Is Healing in the Atonement?

Is Healing in the Atonement?

It is a valid question to ask, “Is physical healing in the atonement?” The answer is, without equivocation, “Yes.” But maybe not as is commonly perceived.

All good things come to the believer through Christ’s death for us. “By his stripes you are healed” in every way possible! It is judicially right that mercy is yours forever due to his death in your place.

When merciful actions come to unbelievers, however, (God “sends the rain on the just and the unjust”), they are true but only temporary mercies which should result in the unbeliever’s repentance. But most unbelievers will persistently sin against those mercies all the way to their death, storing up wrath for themselves.

The Apostle Paul said to unbelieving moralists: “Or do you presume on the riches of his kindness and forbearance and patience, not knowing that God’s kindness is meant to lead you to repentance? But because of your hard and impenitent heart you are storing up wrath for yourself on the day of wrath when God’s righteous judgment will be revealed.” Romans‬ ‭2:4-5‬ ‭‬‬

These verses show us that true mercy toward persons who will die while still rejecting Christ will result in greater judgment. Every day that judgment is increased. It wasn’t an eternal mercy they received, bought by Christ for them, but only a temporary one with a purpose. God’s perfect justice must take into account all the acts of mercy in the unbeliever’s life in order to judge justly. Those temporary mercies either lead to repentance or have eternal penal consequences.

No Condemnation

For the believer, all good things, all mercies, have no such penal consequences. There may be temporary discipline on earth for our correction, true, which is just another mercy itself, but nothing penal. “There is no condemnation to those who are in Christ Jesus” (Romans 8:1). What a difference there is in how the believer and the unbeliever is treated because of Christ’s death!

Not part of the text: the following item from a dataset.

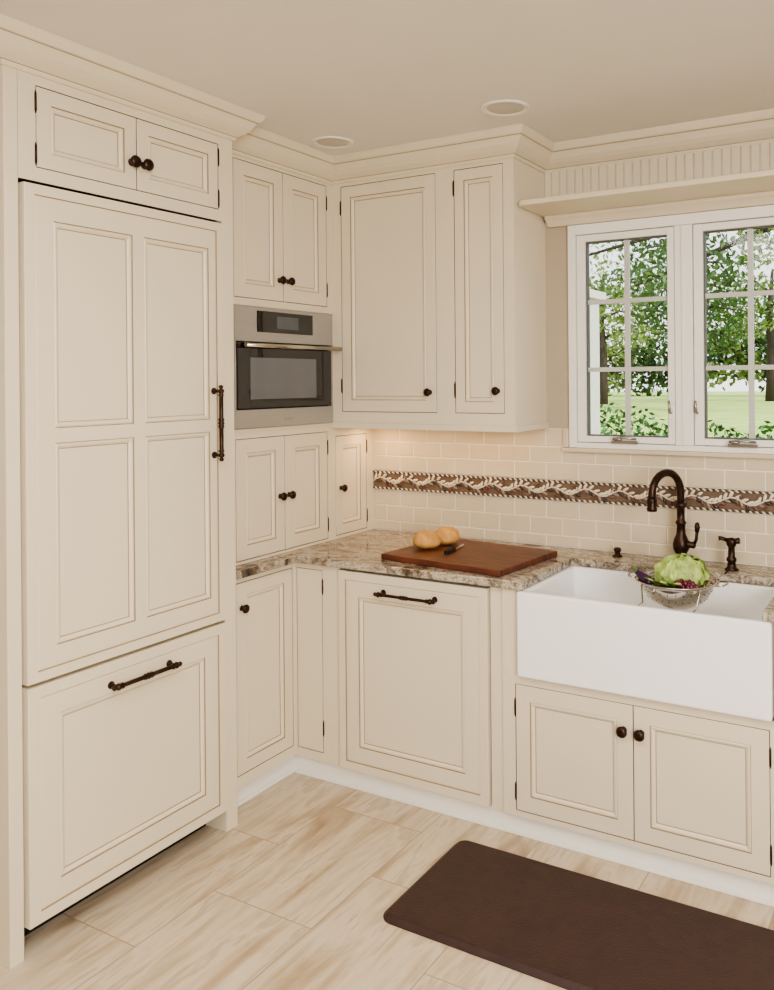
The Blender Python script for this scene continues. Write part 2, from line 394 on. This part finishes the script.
# ------------------------------------------------------------ windows
def windows():
    E=empty('window_1')
    M=MB()
    def bar(u0,u1,v0,v1,n0,n1,mat=whitep,MM=None):
        (MM or M).box((u0,YW-n1,v0),(u1,YW-n0,v1),mat)
    bar(-1.385,-1.352,1.3495,2.2895,-.05,.018); bar(-.433,-.400,1.3495,2.2895,-.05,.018)
    bar(-1.351,-.434,2.248,2.290,-.05,.0175); bar(-1.351,-.434,1.349,1.371,-.05,.022)
    bar(-.929,-.858,1.3715,2.2475,-.05,.012); bar(-.902,-.885,1.372,2.247,.0125,.018)
    M.obj('frame',E,bevel=.002)
    M=MB(); G=MB()
    S=[(-1.350,-.932),(-.855,-.435)]
    for a,b in S:
        z0,z1=1.373,2.246; w=.036
        w2=w*.8
        bar(a,a+w,z0,z1,-.045,.004); bar(b-w2,b,z0,z1,-.045,.004); bar(a+w+.0003,b-w2-.0003,z1-.028,z1-.0005,-.045,.0035); bar(a+w+.0003,b-w2-.0003,z0+.0005,z0+.026,-.045,.0035)
        gx0,gx1,gz0,gz1=a+w,b-w2,z0+.026,z1-.028
        for q in ((gx0,gx0+.005,gz0,gz1),(gx1-.005,gx1,gz0,gz1),(gx0+.005,gx1-.005,gz0,gz0+.005),(gx0+.005,gx1-.005,gz1-.005,gz1)): bar(q[0],q[1],q[2],q[3],-.04,-.0115,gasket,G)
        c=(gx0+gx1)/2
        bar(c-.010,c+.010,gz0,gz1,-.0335,-.016,muntin,G)
        for z in (1.678,1.963):
            bar(gx0,c-.0103,z-.009,z+.009,-.034,-.0165,muntin,G); bar(c+.0103,gx1,z-.009,z+.009,-.034,-.0165,muntin,G)
    M.obj('sashes',E,bevel=.0015); G.obj('grilles',E)
    M=MB()
    for a,b in S: M.box((a+.02,YW+.0345,1.38),(b-.02,YW+.038,2.24),glass)
    M.obj('glass_panes',E)
    M=MB()
    for x in (-1.135,-.665):
        M.box((x-.055,YW-.036,1.3725),(x+.055,YW-.0235,1.384),chrome)
        M.tube([(x-.05,YW-.034,1.392),(x-.01,YW-.038,1.398),(x+.05,YW-.034,1.392)],.005,chrome,10)
        M.ell((x-.03,YW-.03,1.390),(.02,.012,.008),chrome)
    for x in (-.948,-.842):
        M.box((x-.007,YW-.010,1.47),(x+.007,YW-.0045,1.53),whitep)
        M.tube([(x,YW-.010,1.50),(x,YW-.028,1.505),(x-.003,YW-.032,1.55)],.005,chrome,10)
    M.obj('cranks_and_locks',E)
windows()
# ------------------------------------------------------------ backsplash
def backsplash():
    M=MB(); f=FM('Y',YW)
    x0=XT+.001; x1=.6
    ST0,ST1=1.118,1.206
    def tiles(rows,xlim):
        for k,(za,zb,off) in enumerate(rows):
            x=x0-.152+ (off*.076)
            while x<xlim[1]:
                a=max(x+.001,xlim[0]); b=min(x+.151,xlim[1])
                if b-a>.01:
                    A=(a,b,za+.001,zb-.001); B=ins(A,.0035)
                    ring(M,f,A,.003,B,.0075,tile)
                    M.face([f(B[0],B[2],.0075),f(B[1],B[2],.0075),f(B[1],B[3],.0075),f(B[0],B[3],.0075)],tile)
                x+=.152
    M.box((x0,YW-.0045,HC+.0005),(x1,YW-.0002,ST0),grout); M.box((x0,YW-.0045,ST1),(x1,YW-.0002,1.348),grout); M.box((x0,YW-.0045,1.3485),(-1.3865,YW-.0002,1.427),grout)
    rows=[]; z=ST0; k=0
    while z>HC+.005: rows.append((max(HC+.001,z-.0745),z,k%2)); z-=.0745; k+=1
    tiles(rows,(x0,x1))
    up=[(ST1,ST1+.0745,0),(ST1+.0745,ST1+.142,1)]
    tiles(up,(x0,x1)); tiles([(ST1+.143,1.427,0)],(x0,-1.389))
    M.obj('backsplash_tiles')
    M=MB(); M.box((-1.415,YW-.030,1.3305),(.6,YW-.008,1.3485),tile); M.box((-1.415,YW-.020,1.349),(-1.388,YW-.008,1.43),tile); M.obj('trim_3',bevel=.004)
    # relief band: rope borders round a winding vine with leaves along it
    M=MB(); M.box((x0,YW-.010,ST0+.001),(x1,YW-.0002,ST1-.001),relbg)
    for z in (ST0+.006,ST1-.006): M.tube([(x0,YW-.010,z),(x1,YW-.010,z)],.0042,leafc[3],8)
    x=x0+.006; i=0
    while x<x1-.01:
        for z in (ST0+.006,ST1-.006):
            R=Matrix.Rotation(.6,3,'Y'); M.ell((x,YW-.013,z),(.0085,.004,.0036),leafc[1] if i%2 else leafc[0],8,5,R)
        x+=.0125; i+=1
    P=.15; A=.013; rl=random.Random(11)
    fz=lambda x: 1.162+A*math.sin(x*2*math.pi/P)
    path=[]; x=x0+.005
    while x<x1-.005: path.append((x,YW-.013,fz(x))); x+=.008
    M.tube(path,.0035,leafc[1],6)
    x=x0+.012;i=0
    while x<x1-.02:
        sl=math.atan(A*2*math.pi/P*math.cos(x*2*math.pi/P))
        for s in (1,-1):
            ang=sl+s*(.75+rl.uniform(-.1,.1)); L=.0165
            cx=x+math.cos(ang)*L; cz=fz(x)+math.sin(ang)*L
            cz=min(max(cz,ST0+.018),ST1-.018)
            M.ell((cx,YW-.014,cz),(L,.0055,.0062),(leafc[1],leafc[0],leafc[1],leafc[2],leafc[1],leafc[3])[(2*i+(s<0))%6],8,5,Matrix.Rotation(-ang,3,'Y'))
        x+=.0215; i+=1
        if i%4==0:
            s=1 if (i//4)%2 else -1
            for dx,dz in ((0,0),(.008,.006),(.009,-.005)): M.ell((x+dx,YW-.016,1.162-s*.019+dz),(.0055,.0055,.0055),leafc[2],8,5)
    M.obj('decorative_tile_band')
backsplash()
# ------------------------------------------------------------ base cabinets
def base():
    E=empty('corner_base_cabinet')
    M=MB()
    M.box((XL,2.296,.079),(XB-.023,YB+.0225,.889),paint); M.box((XL,YB+.0235,.079),(-2.137,YW-.002,.889),paint)
    M.obj('carcass',E)
    M=MB()
    faceframe(M,'X',XB,(2.296,YB,.078,.889),[(2.378,2.695,.125,.862)])
    door(M,'X',XB,(2.378,2.695,.125,.862),.05)
    faceframe(M,'Y',YB,(XB,-2.135,.078,.889),[(-2.357,-2.226,.118,.862)])
    f=FM('Y',YB); r=(-2.357,-2.226,.118,.862)
    ring(M,f,r,-.02,r,0,glaze); ring(M,f,r,0,ins(r,.0015),.001,paint); q=ins(r,.0015); M.face([f(q[0],q[2],.001),f(q[1],q[2],.001),f(q[1],q[3],.001),f(q[0],q[3],.001)],paint)
    M.obj('doors',E)
    M=MB(); knob(M,'X',XB,2.405,.765)
    for v in (.22,.80): hinge(M,'Y',YB,-2.222,v)
    M.obj('hardware',E)
    E=empty('panelled_dishwasher')
    M=MB(); M.box((-2.130,YB+.03,.08),(-1.449,YW-.01,.885),dark); M.obj('body',E)
    M=MB(); door(M,'Y',YB,(-2.130,-1.451,.084,.878),margin=.098,t0=-.028,t1=.016,step=.034); M.obj('door_panel',E)
    M=MB(); pull(M,'Y',YB+.0-.014,(-1.915,.812),(-1.668,.812),r=.006); M.obj('handle',E)
    E=empty('sink_base_cabinet')
    M=MB(); Yf=YB-.010
    M.box((-1.444,YB-.001,.078),(-1.394,YW-.002,.889),paint)
    M.box((-1.3925,Yf+.0002,.582),(-1.324,YW-.002,.889),paint)
    M.box((-.455,Yf+.0002,.582),(.60,YW-.002,.889),paint)
    M.box((-1.3925,Yf+.0235,.079),(-.36,YW-.002,.575),paint); M.box((-.359,Yf+.0002,.078),(.60,YW-.002,.5815),paint)
    M.obj('carcass',E)
    M=MB()
    faceframe(M,'Y',Yf,(-1.3925,-.36,.078,.5815),[(-1.339,-.471,.101,.549)])
    M.face([(-1.3925,Yf,.078),(-1.3925,Yf,.5815),(-1.3925,YB+.03,.5815),(-1.3925,YB+.03,.078)],paint)
    door(M,'Y',Yf,(-1.339,-.9065,.101,.549)); door(M,'Y',Yf,(-.9035,-.471,.101,.549))
    M.obj('doors',E)
    M=MB(); knob(M,'Y',Yf,-.938,.463,1.1); knob(M,'Y',Yf,-.878,.463,1.1)
    for u in (-1.342,-.468):
        for v in (.17,.47): hinge(M,'Y',Yf,u,v)
    M.obj('hardware',E)
    M=MB(); M.box((XB-.06,2.296,0.0005),(XB-.025,YB+.014,.078),whitep); M.box((XB-.06,YB+.015,0.0005),(.6,YB+.05,.0775),whitep)
    M.box((XB-.013,YB+.004,0.0005),(.6,YB+.0145,.014),whitep); M.box((XB-.0245,2.296,0.0005),(XB-.0135,YB+.0145,.0138),whitep)
    M.obj('baseboard_kitchen',bevel=.002)
base()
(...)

All that we have that makes mercy free mercy is provided to us through the atonement. Everything. Therefore we can say that any healing we believers may receive, which is true mercy, comes through Christ’s death for us. In fact, one day you will have an entirely new body and no more pain precisely because of that atonement and the powerful resurrection that followed. Don’t think that the atonement has no bodily effects when the promise of the resurrection of your body screams otherwise.

The Difficult Part

We should always come to the Father asking for his undeserved gifts. Our main challenge with the use of this valuable truth, as many of you know, is that we can sometimes incorrectly assume that healing or any other mercy is dispensed like a vending machine delivers a candy bar. Since God is our Father, we cannot make this assumption. That has been at times a hard lesson for me to learn.

We should ask for merciful gifts, and we should not doubt that he could heal any physical problem, or any other problem in the way we perceive is best, but he loves us too much to do so without careful design. He has plans that include our sanctification and his honor which demand an administration of mercy of a higher kind. We’re not always wise enough to know which way of dispensing the benefits of the atonement is best. We can only be sure that he does dispense mercy in proportions way beyond our imagination. We will be shocked one day to know how true that statement is.

So, yes, your healing is in the atonement, as are all good things. God can justly give you all things good because of it, with no eternal penal payback plan. But those mercies are sovereignly and wisely dispensed. We should ask for a resolve to our problems and how often he will give it on the spot! But he won’t always do so. And for that wisdom on his part we should learn to be immensely grateful. It may be our most difficult lesson to learn.

One day we will understand it all so much better and will see just how merciful he has been.